Author: Robert Abbamonte
Publisher: OutskirtsPress.com
ISBN: 1-59800-396-8

The following review was contributed by: Evelyn Sears: Click here to read more of Evelyn's Review:
Jim Hargrove, a former police detective, and Debra Simms, a former insurance investigator, are partners in marriage and a private detective agency. Their adventure begins when Jim answers a late-night phone call and overhears his client’s murder. Jim and Debra’s pursuit of the murderer takes them out of Buffalo, through South American jungles and into the Oval Office. Before long, in addition to hunting for a murderer, Jim and Debra are trapped in a complex web involving the CIA, the White House, the government of Columbia and the Columbian Cartel.
The greatest weakness of this book is that the reader is never sure if it is a murder mystery or a spy story. It apparently tries to be both and does not succeed in either genre. Most of the time, the murder mystery is submerged beneath the tale of smuggling and espionage, only to occasionally rise up and remind the reader (and possibly the characters) that there is a murder to solve.

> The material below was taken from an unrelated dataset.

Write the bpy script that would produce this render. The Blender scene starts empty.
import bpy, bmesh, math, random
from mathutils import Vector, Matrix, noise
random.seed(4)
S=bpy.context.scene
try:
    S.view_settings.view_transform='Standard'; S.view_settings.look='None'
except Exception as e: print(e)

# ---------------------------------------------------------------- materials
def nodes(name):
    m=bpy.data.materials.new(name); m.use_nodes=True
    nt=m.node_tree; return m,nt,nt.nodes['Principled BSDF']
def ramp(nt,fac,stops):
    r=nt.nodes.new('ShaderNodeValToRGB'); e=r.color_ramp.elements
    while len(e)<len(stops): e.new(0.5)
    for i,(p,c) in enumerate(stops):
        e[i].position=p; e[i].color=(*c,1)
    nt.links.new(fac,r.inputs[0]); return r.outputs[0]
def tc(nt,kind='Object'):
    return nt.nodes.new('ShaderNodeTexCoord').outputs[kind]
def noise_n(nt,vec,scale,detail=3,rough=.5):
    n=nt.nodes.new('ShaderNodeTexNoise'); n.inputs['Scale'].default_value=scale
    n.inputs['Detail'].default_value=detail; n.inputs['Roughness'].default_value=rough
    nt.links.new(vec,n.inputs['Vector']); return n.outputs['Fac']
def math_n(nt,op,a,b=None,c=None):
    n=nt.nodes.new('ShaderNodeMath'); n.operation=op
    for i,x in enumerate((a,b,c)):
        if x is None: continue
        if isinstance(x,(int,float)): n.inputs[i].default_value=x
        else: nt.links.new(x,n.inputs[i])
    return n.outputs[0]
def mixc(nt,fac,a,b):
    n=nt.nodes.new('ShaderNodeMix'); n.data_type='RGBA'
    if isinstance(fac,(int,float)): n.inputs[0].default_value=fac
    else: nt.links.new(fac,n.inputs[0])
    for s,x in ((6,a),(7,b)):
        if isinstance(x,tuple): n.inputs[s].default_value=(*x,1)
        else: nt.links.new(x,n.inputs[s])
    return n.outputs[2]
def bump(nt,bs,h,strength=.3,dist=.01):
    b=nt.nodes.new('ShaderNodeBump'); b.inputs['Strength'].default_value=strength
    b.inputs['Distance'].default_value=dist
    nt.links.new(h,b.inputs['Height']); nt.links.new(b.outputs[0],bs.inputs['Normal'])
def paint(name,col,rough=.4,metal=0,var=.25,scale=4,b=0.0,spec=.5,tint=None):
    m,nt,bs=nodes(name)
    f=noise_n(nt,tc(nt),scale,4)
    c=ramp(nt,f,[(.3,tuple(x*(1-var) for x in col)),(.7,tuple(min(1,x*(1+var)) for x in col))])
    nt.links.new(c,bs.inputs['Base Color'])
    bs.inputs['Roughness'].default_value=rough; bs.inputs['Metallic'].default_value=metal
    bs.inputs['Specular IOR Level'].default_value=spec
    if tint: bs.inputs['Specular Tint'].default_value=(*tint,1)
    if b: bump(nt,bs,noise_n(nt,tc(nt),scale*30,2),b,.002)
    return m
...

Another serious weakness is that the story is not credible. Only the most cynical conspiracy theorist would accept the notion that a pair of ordinary private investigators would be coerced – by the CIA and the President of the United States, no less – into espionage and then plunged into the jungles of South America with no training and no Spanish language skills. I know fiction is imaginary, but good fiction always has at its roots some conceivable semblance of reality. Plausibility is essential if readers are going to identify with the characters and become engaged with the plot. Implausible plots plunge the story into the realm of fantasy, a genre for which this story is neither intended nor suited.
Credibility is further strained when the key piece of the puzzle is provided by a character created and dropped into the story solely to provide that chunk of evidence. A well conceived and executed mystery is one in which the evidence is assembled and revealed (sometimes so subtly as to be almost invisible) throughout the story. The surprise character or fact parachuted into the story without foundation strikes readers as an escape route created merely to enable the author to rush forward to the end. Readers are much more satisfied when they discover that all of the necessary clues were always right in front of them, simply requiring someone (ideally, the reader) to arrange them in their proper sequence.
The final weakness of this book is its atrocious editing. There are far too many cases in which subjects and verbs disagree and in which words are used improperly. The book is littered with misuses of “your” and “you’re” – of “breadth” and “breath” – and of “their,” there,” and they’re,” to cite just a few examples. Errors such as these are unacceptable. They are also excruciating when they recur incessantly.
Given these critical weaknesses in plotting and editing, I can not recommend this book. It is appropriate to note, however, that Abbamonte’s vivid imagination is admirable. If he can tame that imagination and be more disciplined about his grammar and plotting, then his future books may be pleasantly entertaining.